I took my first flying lesson today. Amazing. I’ve wanted to fly a plane ever since I found a copy of The Joy of Flying in a pile of used books. I was probably in the 5th or 6th grade, and I can remember sitting in a chair in the living room of our trailer on Rockville Road, moving imaginary controls and trying to feel their effects in my mind, the wing biting into the air and lifting me off the ground, above the commonplace.
I rode my bicycle to the airport down in Greenwood. It’s about nine and a half miles straight down Emerson Av. I walked into the office, and asked the man behind the desk if I could take a lesson.
Half an hour later, a guy named Larry came out and asked if I was his new student. Student? That sounds a lot like school to me! (Oh how little I knew!)
We walked out to the plane, a red Cessna 150 with N23505 painted on the side. We walked around the airplane, and he started explaining the various parts and controls to me. He said we were “pre-flighting” the plane. We got in, and I was immediately struck by how small it was inside. I didn’t know you could sit that close to someone else without being related to or in love with them. I seem to be all elbows as I try and move around the cockpit, such as it is, and touch the various dials and switches he shows me.
Finally he pulled out a little card he called the “checklist” and we went through it step-by-step until we got to the point where I had to pull the little handle to start the engine. The starter ground, and then the plane shuddered as the engine caught. It seemed awfully loud to me. Larry moved the plane out of the parking spot and then showed me how to steer it with my feet as we swerved down the taxiway towards the end of the runway. It’s an odd feeling to try and steer something with your feet, and it’s especially ungainly and awkward since the pedals seem to be connected to the nosewheel by something akin to rubber bands.

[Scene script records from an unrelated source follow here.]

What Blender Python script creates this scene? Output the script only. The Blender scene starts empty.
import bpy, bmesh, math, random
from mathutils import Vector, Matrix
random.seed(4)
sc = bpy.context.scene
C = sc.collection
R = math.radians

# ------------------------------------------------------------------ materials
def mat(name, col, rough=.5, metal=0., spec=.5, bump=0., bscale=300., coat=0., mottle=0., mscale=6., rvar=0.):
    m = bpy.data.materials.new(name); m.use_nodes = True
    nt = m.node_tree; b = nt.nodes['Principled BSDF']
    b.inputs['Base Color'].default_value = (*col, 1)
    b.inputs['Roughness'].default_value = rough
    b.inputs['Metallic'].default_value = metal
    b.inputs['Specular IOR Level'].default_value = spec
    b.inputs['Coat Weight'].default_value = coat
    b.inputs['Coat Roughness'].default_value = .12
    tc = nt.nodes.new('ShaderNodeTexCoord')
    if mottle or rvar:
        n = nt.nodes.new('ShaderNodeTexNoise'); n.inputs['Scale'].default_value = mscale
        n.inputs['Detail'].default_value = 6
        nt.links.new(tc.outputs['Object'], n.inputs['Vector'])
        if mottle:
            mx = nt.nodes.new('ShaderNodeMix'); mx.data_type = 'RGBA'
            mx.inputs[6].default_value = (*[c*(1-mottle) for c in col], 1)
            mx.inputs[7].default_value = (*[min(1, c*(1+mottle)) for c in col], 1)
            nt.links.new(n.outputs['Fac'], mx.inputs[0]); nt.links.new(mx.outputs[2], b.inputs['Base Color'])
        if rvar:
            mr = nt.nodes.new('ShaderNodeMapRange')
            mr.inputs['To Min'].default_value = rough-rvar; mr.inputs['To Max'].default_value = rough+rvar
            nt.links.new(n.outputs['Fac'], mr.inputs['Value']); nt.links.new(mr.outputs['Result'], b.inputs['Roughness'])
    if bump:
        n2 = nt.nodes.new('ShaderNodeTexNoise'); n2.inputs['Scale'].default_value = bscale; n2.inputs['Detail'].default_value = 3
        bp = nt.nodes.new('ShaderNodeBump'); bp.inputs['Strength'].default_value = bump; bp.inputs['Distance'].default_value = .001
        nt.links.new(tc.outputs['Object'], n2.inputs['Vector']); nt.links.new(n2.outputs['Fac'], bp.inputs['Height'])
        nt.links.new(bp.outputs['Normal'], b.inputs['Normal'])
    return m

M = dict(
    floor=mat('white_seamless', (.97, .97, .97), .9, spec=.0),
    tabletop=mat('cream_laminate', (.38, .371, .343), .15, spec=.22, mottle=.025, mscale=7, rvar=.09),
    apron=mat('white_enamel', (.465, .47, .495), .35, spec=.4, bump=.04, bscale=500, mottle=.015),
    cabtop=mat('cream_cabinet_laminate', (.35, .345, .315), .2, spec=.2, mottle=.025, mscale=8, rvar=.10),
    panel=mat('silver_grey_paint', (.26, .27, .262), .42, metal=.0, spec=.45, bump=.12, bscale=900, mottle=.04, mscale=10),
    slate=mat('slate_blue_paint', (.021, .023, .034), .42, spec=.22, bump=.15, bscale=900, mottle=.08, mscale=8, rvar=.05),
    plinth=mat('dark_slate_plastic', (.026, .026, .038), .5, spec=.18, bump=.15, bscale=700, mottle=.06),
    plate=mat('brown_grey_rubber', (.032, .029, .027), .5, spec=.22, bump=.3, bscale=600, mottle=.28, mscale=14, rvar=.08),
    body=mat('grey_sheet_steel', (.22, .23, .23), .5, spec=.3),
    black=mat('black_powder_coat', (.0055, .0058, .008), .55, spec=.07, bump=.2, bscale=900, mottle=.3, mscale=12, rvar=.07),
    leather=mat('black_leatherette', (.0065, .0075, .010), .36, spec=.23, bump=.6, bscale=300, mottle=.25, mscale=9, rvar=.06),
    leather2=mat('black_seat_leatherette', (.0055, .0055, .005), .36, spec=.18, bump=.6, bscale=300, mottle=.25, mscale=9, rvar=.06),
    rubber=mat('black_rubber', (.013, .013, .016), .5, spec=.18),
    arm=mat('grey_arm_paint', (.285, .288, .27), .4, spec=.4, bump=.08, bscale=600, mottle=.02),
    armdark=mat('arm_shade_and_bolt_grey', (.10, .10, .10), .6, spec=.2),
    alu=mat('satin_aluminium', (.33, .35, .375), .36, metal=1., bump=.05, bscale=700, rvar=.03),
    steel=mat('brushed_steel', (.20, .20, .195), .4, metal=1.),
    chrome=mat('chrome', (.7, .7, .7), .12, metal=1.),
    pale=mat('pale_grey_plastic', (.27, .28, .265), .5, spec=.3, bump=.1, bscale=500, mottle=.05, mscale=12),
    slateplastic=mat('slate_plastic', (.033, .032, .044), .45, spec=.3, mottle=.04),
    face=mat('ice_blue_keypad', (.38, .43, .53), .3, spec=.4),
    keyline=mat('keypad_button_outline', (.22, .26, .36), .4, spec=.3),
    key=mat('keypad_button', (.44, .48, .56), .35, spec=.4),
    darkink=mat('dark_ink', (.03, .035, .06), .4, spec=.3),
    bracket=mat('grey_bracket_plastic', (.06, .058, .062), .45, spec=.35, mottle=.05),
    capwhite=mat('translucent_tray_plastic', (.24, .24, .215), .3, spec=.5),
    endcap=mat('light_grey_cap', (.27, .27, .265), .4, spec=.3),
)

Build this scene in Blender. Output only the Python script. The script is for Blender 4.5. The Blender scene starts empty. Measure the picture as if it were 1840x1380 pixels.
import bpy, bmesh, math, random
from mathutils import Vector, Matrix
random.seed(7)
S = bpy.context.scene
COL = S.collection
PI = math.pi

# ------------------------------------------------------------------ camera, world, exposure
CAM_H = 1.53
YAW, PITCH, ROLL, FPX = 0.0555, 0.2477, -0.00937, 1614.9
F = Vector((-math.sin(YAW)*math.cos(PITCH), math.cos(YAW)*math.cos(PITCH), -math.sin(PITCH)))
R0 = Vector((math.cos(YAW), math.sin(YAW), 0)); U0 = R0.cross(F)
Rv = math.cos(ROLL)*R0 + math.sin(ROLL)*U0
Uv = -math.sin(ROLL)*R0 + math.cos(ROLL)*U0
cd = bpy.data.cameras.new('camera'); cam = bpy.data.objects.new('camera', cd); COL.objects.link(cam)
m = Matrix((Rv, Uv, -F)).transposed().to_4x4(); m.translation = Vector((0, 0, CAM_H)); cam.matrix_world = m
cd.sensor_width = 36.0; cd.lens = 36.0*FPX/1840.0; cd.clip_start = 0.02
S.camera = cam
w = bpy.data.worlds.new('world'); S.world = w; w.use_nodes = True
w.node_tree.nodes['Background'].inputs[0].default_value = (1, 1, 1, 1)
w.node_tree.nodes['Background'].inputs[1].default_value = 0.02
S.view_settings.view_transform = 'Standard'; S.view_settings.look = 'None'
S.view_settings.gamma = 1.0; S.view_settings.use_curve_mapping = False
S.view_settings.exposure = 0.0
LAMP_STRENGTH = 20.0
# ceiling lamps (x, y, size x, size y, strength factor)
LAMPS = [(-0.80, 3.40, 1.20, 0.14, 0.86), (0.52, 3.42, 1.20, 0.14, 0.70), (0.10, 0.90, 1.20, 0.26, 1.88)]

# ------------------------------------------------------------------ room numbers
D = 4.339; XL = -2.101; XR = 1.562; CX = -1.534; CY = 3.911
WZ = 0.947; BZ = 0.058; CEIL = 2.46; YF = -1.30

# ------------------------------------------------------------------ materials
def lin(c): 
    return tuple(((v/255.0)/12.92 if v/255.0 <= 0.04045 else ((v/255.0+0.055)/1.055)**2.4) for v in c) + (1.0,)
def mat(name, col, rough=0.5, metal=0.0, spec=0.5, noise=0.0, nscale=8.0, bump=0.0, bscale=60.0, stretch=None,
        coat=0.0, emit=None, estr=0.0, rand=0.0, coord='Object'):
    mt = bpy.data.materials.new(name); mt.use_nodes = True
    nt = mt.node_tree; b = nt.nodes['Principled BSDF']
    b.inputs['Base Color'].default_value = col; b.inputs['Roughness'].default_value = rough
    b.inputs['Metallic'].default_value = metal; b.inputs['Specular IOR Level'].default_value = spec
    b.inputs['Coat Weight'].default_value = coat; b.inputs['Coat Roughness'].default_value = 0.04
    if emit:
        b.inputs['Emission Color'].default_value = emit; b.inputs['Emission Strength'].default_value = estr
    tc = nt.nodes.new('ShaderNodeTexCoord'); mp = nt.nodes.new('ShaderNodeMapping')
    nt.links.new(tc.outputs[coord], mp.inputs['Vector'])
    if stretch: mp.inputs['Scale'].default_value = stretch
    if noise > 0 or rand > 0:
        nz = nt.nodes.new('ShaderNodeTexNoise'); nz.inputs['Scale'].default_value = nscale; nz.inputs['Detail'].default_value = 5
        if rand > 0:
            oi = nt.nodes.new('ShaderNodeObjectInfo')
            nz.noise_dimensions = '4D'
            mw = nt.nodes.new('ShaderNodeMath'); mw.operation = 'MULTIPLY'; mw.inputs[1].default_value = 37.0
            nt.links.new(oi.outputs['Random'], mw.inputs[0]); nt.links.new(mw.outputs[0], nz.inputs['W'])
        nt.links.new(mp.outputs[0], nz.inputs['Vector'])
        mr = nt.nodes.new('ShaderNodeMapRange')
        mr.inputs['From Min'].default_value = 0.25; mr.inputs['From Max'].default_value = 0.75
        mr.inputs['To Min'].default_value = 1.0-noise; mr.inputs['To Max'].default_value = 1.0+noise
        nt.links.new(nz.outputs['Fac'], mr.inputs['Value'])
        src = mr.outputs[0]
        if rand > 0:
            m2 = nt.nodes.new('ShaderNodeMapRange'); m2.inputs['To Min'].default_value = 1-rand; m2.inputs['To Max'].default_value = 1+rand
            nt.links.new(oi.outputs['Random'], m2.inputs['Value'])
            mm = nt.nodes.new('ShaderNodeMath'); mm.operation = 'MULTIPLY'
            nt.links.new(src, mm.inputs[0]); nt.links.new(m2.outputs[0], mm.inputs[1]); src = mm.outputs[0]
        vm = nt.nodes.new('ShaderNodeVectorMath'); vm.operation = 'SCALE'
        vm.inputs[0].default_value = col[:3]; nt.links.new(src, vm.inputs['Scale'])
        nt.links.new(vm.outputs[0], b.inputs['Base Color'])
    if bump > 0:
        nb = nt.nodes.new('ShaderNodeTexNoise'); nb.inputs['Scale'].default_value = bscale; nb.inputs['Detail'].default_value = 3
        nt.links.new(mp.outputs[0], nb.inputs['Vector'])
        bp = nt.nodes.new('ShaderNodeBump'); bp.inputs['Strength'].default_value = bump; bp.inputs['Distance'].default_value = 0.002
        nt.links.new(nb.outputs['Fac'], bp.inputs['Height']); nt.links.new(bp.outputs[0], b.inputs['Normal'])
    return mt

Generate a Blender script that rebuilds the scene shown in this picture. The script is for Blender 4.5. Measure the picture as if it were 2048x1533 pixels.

At the end of the runway, finally, Larry “ran up” the engine and said we could fly, and had me put just my fingertips on the wheel to feel his movements as we took off. He pushed in the throttle, and we sped down the runway, and before I could take it all in, I felt him move the wheel back and the ground dropped away at an angle.
Look Mom! I’m Flying! Well, I wasn’t, actually, but I was sitting in front of the controls of an airplane in flight. We climbed away from the airport, and Larry started to explain how the airplane was naturally stable in flight and to prove it, he let go of the controls. Nothing happened. Interesting. He then had me take the wheel, and immediately, the airplane started going places it wan’t supposed to, or so I thought. I’ve never felt anything that sensitive to my touch in my life. After a few minutes, it seemed I could fly in more or less of a straight line without turning us over, and he introduced me to the compass and turns by asking me to point the nose at “that water tower over there”. I did, and he immediately said something about backpressure and altitude. I looked and after a couple of feats of mental gymnastics, I got the idea that if you don’t hold the nose up in a turn, you lose altitude, and I had apparently lost a couple of hundred feet.
After a bit more practice, he asked where I thought we were. I looked around, and realized that I had absolutely no idea. I couldn’t see anything I recognized, and began to understand that there was a lot more to this flying business than I thought. Larry let me off the hook by pointing out a strip in the distance. “That’s the Shelbyville airport. Let’s land over there to take a break for a minute.” He pulled out the throttle an inch or so, and the engine quieted down, and I had sort of a “Whoa!!!!” moment when the nose of the airplane dropped as we began our descent. I must have gasped or looked green or something, because Larry looked at me a little closer and said “Do you want to go back?” “No, I just didn’t expect that right then.”
I watched with interest as he took over the controls, and watched the runway loom in the windshield as he landed with a little bump. We taxied back to the end of the runway, and he had me steer it down the runway as we took off, my feet desperately trying to keep the plane somewhere in the vicinity of the middle third of the this (much wider) runway. Again, the ground tilted, we lifted above the cornfields, and I got to practice keeping the wings level and making small turns as we flew back to the Skyway airport. Once again, he landed, and I went inside and paid. I purchased a logbook, and it now has one line filled out:
6/27/70 SKYWAY SHB CE-150 23505 CONT 100 1.o FAM FLIGHT, BASIC CTL, TURNS STR-LEV and a real live signature.
Oh, now I need to go tell my Mom what I did this afternoon. She doesn’t know.